Waterworld

Fayes T Kantawala thinks about administrative priorities in Pakistan

Waterworld
One of the things I never understood about Karachi was that in order to have running water someone has to pay a private water company to physically drive over and fill up their tank. To me, that’s insane. Entire civilizations have died out because of water mismanagement. That the residents of the largest city in Pakistan - and one of the largest in the world - couldn’t depend on something as basic as water to come through their taps for decades, but still exist, seems nearly impossible. Any interrogation was met with the same rote responses: lack of development, poor infrastructure, massive unplanned urban sprawls, the sea, etc. But these are true of many other places in Pakistan. When pressed, most would whisper words like water mafias or corruption, but still without any hope of change.

I don’t blame Karachiwalas for adapting to survive in a city that is, even by Pakistani standards, difficult to endure. The roads are gutted, the infrastructure crumbling and there is little to no public space given the population. The town is divided between congested sprawls and elite bubbles – self contained ecosystems used to a state that cannot support them. It’s normal to factor in larceny when planning a day trip to the beach, and though the incessant sectarian violence has (somewhat) cooled since the hellfire of the 1990s, it is never far away.

Nowhere is the contrast more stark than with Lahore. I’m ashamed to say my home city is as much a monument to Punjabi exceptionalism as it is to its history. The city has taken more than its share of the nations resources. The roads are policed and comparatively cleaner, the security presence meant that at the height of terrorist attacks in the country, Lahore was given hundreds of check-posts, most of which became permanent. Karachi had less than 3.

It’s always deserved more, deserved better.
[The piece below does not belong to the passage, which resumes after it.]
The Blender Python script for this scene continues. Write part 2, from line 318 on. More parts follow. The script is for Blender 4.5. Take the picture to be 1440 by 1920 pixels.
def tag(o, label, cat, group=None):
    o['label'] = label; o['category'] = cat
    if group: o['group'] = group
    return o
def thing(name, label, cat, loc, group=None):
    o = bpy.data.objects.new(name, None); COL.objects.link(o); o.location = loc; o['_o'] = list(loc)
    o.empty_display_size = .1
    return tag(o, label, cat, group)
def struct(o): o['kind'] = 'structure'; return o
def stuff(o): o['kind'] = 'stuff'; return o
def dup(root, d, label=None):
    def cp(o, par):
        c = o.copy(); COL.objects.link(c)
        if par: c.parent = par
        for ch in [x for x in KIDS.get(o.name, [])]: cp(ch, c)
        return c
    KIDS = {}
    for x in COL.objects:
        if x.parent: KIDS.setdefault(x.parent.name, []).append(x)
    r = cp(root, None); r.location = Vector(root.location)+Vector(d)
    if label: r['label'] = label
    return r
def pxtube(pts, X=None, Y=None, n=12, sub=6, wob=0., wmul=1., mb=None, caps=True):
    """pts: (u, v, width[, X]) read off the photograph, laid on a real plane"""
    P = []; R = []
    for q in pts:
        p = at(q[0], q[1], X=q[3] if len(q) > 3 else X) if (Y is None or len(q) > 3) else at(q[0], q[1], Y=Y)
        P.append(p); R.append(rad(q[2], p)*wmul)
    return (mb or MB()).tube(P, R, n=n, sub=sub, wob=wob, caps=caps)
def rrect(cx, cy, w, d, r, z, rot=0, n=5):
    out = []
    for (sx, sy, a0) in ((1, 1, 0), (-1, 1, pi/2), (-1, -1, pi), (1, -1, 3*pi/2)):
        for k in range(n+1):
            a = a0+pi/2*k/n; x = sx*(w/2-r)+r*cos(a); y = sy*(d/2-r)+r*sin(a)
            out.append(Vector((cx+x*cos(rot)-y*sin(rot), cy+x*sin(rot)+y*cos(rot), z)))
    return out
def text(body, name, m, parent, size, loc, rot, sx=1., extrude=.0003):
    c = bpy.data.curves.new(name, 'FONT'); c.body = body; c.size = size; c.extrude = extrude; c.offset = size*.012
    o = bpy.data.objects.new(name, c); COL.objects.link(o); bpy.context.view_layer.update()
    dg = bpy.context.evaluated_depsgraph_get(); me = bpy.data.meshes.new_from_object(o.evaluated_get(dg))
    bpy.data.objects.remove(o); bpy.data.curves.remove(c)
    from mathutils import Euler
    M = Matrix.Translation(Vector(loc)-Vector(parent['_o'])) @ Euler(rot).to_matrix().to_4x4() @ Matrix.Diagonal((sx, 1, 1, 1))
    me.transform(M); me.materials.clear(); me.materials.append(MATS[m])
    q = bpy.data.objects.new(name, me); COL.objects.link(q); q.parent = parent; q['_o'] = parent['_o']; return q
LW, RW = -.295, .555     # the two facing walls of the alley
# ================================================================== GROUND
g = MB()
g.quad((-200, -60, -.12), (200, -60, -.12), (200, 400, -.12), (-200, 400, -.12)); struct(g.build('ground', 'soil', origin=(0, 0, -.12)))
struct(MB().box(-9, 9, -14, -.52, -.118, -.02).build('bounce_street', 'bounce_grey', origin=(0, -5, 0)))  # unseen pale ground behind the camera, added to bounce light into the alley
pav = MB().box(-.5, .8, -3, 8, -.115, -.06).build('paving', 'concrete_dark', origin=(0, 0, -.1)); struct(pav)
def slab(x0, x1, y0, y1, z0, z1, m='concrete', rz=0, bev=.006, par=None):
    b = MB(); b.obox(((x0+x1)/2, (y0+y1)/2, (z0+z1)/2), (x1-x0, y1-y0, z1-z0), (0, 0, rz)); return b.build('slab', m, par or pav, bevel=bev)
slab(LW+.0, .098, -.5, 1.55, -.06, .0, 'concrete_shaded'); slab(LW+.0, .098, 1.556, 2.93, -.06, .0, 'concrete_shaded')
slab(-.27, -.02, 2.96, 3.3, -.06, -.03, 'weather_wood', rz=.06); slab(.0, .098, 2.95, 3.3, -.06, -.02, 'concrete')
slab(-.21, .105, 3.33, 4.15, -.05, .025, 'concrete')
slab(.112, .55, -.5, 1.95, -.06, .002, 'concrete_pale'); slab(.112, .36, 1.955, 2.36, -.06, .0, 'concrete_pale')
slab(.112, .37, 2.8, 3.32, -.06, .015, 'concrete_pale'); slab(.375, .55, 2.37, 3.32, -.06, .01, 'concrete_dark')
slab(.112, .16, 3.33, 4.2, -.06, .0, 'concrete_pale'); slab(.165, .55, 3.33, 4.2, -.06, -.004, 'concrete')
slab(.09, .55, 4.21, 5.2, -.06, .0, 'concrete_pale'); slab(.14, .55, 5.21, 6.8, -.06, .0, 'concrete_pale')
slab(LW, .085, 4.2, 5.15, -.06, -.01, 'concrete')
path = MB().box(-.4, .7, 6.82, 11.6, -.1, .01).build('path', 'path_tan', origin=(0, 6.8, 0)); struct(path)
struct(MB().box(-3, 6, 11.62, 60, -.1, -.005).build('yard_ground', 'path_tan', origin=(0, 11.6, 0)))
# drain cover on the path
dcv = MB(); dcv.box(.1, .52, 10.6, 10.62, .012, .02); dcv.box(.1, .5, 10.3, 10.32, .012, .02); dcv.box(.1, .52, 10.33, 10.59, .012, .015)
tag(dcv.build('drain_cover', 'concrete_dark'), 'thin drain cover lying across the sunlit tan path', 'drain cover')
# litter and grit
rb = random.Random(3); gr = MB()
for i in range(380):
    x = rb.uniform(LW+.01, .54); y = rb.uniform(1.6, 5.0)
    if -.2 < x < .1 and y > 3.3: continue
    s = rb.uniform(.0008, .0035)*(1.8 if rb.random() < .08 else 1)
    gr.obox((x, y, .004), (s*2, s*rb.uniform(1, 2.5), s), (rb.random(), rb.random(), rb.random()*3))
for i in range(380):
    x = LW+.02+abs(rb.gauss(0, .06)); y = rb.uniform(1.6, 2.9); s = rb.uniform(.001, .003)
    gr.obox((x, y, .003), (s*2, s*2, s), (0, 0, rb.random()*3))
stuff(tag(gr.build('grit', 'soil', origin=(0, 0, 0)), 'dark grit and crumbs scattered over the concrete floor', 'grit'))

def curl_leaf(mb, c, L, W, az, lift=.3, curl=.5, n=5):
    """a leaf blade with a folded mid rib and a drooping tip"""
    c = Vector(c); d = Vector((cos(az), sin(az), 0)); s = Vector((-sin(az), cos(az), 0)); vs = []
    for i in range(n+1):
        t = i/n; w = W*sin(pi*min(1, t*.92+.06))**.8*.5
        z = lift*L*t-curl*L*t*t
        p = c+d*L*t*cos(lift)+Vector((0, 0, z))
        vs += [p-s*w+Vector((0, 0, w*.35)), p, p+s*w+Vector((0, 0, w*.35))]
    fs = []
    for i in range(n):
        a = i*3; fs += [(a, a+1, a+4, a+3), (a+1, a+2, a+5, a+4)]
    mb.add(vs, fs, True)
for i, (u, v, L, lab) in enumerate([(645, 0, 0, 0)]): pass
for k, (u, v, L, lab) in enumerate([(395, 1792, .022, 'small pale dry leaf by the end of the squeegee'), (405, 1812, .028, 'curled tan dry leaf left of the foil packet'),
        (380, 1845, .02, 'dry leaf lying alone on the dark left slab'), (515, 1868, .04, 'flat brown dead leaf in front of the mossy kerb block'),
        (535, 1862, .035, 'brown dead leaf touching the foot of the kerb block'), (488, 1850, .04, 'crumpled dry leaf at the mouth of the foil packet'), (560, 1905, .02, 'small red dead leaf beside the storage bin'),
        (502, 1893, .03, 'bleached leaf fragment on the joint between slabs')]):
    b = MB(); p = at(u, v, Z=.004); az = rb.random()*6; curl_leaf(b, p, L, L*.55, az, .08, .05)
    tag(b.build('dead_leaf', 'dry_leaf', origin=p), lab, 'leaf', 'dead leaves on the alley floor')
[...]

The scenes coming out of Karachi this week have made international headlines as evidence of the increasing cost we will all pay for global warming. Harsher floods, heavier rains, fiercer storms, drier droughts, longer famines. They are also evidence of how bereft the city is of any pubic services that could even begin to deal with these issues. Part of the water shortage, for example, is not simply because Karachi is too big and there isn’t enough water. The problem is also that of the 550 million gallons of water a day (MGD) fed into the city’s main pumping station: a mind-bending 43% of it is stolen before it even arrives at the city. The reason the water crisis - and it has always been a crisis - has not been fixed is also because a number of people make a great deal of money from its dysfunction. According to Al Jazeera’s examination, private tankers in Karachi generate Rs 150,000,000 in revenue every single day. For context, thats $1.43 million, every day. Do the math, and you’ll see that stealing water in Karachi is an industry worth more than half a billion dollars per year.



 

This apathy is not unique to the thieves of Karachi, because the truth is Pakistan - like its largest city - is strongly ruled, but weakly governed.

For years our country has been bled dry by generations of power brokers invested solely in their own wealth creation at the expense of state development. Why, just this week Pakistanis were given a startling piece of investigative journalism that laid out in clear, exact words the alleged extent of Gen. Asim Bajwa’s family wealth. It highlights the hypocrisy of a national conversation around corruption that always, always focus only on allegations of civilian corruption, as if the very idea of unelected power centres engaging in such practices would be unthinkable.

That most of us have been bullied or brainwashed into not thinking about the corruption of others doesn’t mean that it doesn’t exist. But I doubt an investigative article (in English) gives the Powers That Be much grief.



After all, in the middle of such a scandal and urban flooding, we still think that dating apps are Pakistan’s biggest problems (much like we hated Youtube more than OBL).

This week the PTA issued a statement saying they had sent notices to five dating apps - Tinder, Grindr, Scout, SayHI, and Tagged - telling them to adapt to Pakistan’s draconian and ill-defined morality, or else.

Makes perfect sense. Public officials allegedly ammass millions of dollars in offshore investments run by family? Move along. The largest city in the country is under six feet of water? Don’t look. But people with smartphones are getting laid? Bring in the cavalry.

For some reason Pakistan also chose this week to announce the government will be using hemp products (derived from the marijuana plant). And aside from my very real disillusionment with the state of the state, I am deeply grateful that the phrase “stoned to death” no longer just refers to a Taliban rock shower.